Local TV shrunk their Alec Baldwin father-of-the-year coverage to only 23 hours. Covering Ukraine carnage, one anchor was so touched his toupée almost moved.

And “Entertainment Tonight” booked a surprise guest. Ahmadinejad. He’ll demonstrate how to cook leg of lamb with oregano, napalm and mustard gas.

Hollyweird. Obamacountry — from where UN Ambassador Angelina Jolie sent in her report on international relations but which our commander-in-chief never read. Why? No pictures.

Anyway, I’m here in Hollywired. Although Al Gore’s warning of warming and our East is covered in ice, the West also has problems. Ground in LA is shaking from the Mexican illegal rush for visas.

Still, I don’t mean to knock this part of the USA. We need California. Our country has to have something at the other end of it.

Hollyweed, where one admires the lifestyles. Like that gay hairdresser married to a bi makeup artist. In the prenup, she gets custody of the blow-dryer. And Sunday’s special Oscarcast security. The FBI will stick three cameras in Jennifer Lawrence’s cleavage.

Hollywow.
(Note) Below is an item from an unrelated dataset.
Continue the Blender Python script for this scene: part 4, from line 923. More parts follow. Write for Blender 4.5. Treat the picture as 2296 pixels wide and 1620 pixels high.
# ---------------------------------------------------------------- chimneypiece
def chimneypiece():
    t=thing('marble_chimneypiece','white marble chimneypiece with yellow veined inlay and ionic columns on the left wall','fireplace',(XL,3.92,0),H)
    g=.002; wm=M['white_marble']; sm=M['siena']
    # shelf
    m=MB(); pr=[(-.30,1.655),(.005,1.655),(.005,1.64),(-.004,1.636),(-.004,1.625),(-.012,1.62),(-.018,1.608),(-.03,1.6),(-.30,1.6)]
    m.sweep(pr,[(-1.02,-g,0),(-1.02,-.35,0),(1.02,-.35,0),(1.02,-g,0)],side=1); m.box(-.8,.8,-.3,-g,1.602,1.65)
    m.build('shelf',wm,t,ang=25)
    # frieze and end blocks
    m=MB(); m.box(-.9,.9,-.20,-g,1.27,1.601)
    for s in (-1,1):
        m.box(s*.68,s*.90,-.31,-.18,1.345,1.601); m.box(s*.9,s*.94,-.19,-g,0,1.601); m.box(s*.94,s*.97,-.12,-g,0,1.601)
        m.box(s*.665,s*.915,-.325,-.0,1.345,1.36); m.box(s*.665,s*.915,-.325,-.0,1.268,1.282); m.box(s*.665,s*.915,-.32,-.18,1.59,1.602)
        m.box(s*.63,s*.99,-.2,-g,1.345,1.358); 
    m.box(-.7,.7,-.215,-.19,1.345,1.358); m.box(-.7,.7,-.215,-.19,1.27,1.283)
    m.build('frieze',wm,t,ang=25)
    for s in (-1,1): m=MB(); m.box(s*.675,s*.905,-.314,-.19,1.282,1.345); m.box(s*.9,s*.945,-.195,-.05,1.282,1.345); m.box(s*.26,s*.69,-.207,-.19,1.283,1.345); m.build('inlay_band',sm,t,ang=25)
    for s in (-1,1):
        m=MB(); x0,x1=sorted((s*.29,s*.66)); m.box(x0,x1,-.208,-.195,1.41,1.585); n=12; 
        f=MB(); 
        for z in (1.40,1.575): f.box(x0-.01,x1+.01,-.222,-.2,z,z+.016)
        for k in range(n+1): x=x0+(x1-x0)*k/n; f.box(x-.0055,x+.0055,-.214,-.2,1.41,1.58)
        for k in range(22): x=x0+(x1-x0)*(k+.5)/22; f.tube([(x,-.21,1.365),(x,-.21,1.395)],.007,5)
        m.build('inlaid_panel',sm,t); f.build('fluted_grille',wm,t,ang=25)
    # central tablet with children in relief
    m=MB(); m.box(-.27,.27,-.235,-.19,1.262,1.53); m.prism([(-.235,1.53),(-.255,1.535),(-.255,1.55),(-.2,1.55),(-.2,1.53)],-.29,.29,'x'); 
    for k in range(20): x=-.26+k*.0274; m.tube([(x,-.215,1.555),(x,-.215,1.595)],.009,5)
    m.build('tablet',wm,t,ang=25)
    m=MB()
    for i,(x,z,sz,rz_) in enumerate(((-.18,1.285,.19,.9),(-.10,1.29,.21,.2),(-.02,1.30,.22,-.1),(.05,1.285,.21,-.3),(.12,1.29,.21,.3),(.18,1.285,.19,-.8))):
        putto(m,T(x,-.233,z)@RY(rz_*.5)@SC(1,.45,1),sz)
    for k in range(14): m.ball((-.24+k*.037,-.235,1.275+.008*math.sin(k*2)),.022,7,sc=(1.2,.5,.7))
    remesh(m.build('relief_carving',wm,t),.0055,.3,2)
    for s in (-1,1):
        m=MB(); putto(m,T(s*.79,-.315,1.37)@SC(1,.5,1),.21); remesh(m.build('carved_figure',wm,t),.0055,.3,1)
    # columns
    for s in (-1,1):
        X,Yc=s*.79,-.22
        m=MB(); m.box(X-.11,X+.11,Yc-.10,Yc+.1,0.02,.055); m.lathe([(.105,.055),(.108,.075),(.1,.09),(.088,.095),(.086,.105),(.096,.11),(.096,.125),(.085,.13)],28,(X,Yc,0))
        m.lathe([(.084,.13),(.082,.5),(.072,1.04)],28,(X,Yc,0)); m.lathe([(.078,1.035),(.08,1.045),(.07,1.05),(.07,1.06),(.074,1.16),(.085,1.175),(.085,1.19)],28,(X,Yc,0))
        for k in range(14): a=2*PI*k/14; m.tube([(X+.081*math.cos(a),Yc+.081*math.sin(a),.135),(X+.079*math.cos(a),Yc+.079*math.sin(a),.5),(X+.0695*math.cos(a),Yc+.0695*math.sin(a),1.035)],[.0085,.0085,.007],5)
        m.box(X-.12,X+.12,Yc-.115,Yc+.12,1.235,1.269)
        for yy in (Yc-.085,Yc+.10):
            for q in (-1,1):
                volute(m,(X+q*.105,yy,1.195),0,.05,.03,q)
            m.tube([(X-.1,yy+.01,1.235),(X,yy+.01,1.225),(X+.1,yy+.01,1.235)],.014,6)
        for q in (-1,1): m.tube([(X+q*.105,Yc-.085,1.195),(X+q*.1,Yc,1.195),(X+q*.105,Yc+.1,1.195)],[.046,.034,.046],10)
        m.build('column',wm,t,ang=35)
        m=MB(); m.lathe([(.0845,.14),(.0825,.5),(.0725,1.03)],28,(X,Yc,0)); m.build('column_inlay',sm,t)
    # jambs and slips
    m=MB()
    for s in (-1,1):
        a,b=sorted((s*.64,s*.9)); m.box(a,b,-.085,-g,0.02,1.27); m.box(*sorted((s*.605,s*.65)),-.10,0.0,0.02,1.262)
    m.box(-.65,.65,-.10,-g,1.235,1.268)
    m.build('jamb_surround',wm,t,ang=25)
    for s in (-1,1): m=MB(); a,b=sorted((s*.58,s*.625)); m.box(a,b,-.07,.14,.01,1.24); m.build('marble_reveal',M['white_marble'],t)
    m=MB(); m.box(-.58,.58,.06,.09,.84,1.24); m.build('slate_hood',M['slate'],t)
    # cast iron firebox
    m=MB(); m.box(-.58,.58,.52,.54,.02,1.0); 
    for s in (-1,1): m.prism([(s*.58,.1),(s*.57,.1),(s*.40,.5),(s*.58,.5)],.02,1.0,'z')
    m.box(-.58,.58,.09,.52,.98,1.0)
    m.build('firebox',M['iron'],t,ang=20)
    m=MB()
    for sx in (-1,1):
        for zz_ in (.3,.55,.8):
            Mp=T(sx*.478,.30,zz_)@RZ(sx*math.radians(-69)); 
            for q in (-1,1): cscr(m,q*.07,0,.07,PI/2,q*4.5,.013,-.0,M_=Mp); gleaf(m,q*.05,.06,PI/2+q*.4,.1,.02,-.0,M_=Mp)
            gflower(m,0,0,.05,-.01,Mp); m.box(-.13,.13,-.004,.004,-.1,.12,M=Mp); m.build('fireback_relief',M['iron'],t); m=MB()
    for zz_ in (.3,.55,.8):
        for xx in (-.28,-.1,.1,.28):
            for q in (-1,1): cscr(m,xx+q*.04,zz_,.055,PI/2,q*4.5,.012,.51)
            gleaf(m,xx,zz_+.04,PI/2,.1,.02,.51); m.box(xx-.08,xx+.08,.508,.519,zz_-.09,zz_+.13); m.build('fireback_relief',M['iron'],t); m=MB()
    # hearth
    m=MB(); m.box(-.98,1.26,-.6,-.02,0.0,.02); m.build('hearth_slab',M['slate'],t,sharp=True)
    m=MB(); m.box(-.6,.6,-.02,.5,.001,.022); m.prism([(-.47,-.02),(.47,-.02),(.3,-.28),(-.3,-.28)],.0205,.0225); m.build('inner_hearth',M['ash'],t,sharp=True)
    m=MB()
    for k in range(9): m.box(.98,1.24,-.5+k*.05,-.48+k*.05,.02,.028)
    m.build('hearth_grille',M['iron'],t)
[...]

Where everyone’s so narcissistic that they film their colonoscopies. In color. In hi-fi.

And where Ellen DeGeneres razzberry’d every gown offered with its flares and flounces, peplums and pleats, ruffles and ruches. She wears only pants. This surprised Tyler Perry, who was eager to loan his Mother Hubbards.

With all her awards one year, serial winner Dame Judi Dench — up again now for “Philomena” — was excited. Not for another statuette. For, ready? Her Daniel Craig calendar. Where she got it, who made it, where it came from, why — who knows? Aides were guarding Craig, back then a newie, in front, in back, on the sides. Minutes earlier nobody knew him, and suddenly he’s protected like he’s Joe Biden.

Oscar-shticks: When “Little Miss Sunshine’s” Alan Arkin won Best Supporting, our entire pressroom applauded wildly. Why? At least him we knew.

Back when Scorsese was up for Best Director for “The Departed” after years of snubs, Leonardo DiCaprio told him: “Well, we broke your cherry.”

Then a nominee, Kate Winslet said: “They once told me I’d get only fat roles. I’ve now had five nominations.”

Everyone asks every actress, “Who are you wearing?” but gents tart up also.

The time Armani — whose shmattas cost more than some movies — imported 19 fitters and basters, Guillermo del Toro sported Armani. “First custom suit I ever had,” he told me.

I asked, Get it free? “No, I paid. Fat foreign filmmakers with Spanish-language movies get no perks.”

Idi Amin a k a Forest Whitaker flashed pretend diamonds — 5 ½ carat cushion-cut Ziamonds from goodie bag’s On 3 Productions. You could’ve seen him in Newark.

“Blood Diamond’s” Djimon Hounsou wore white. White white. Blinding white. A gynecologist’s jacket isn’t so white.

“Don’t touch,” he ordered as my fingers nearly grazed him. “You may shake my hand.”

I shook it.

“Nothing must touch me.”

OK. Down, boy.

And John Malkovich said he loves making cakes, flower arranging and interior design. “My main interests are shopping and sewing.”

Following such splendid clothes and conversation, it’s scoot for home on impoverished airlines where captains have to pass the hat for gas money.

By Monday, I’ll be back in New York — only in New York.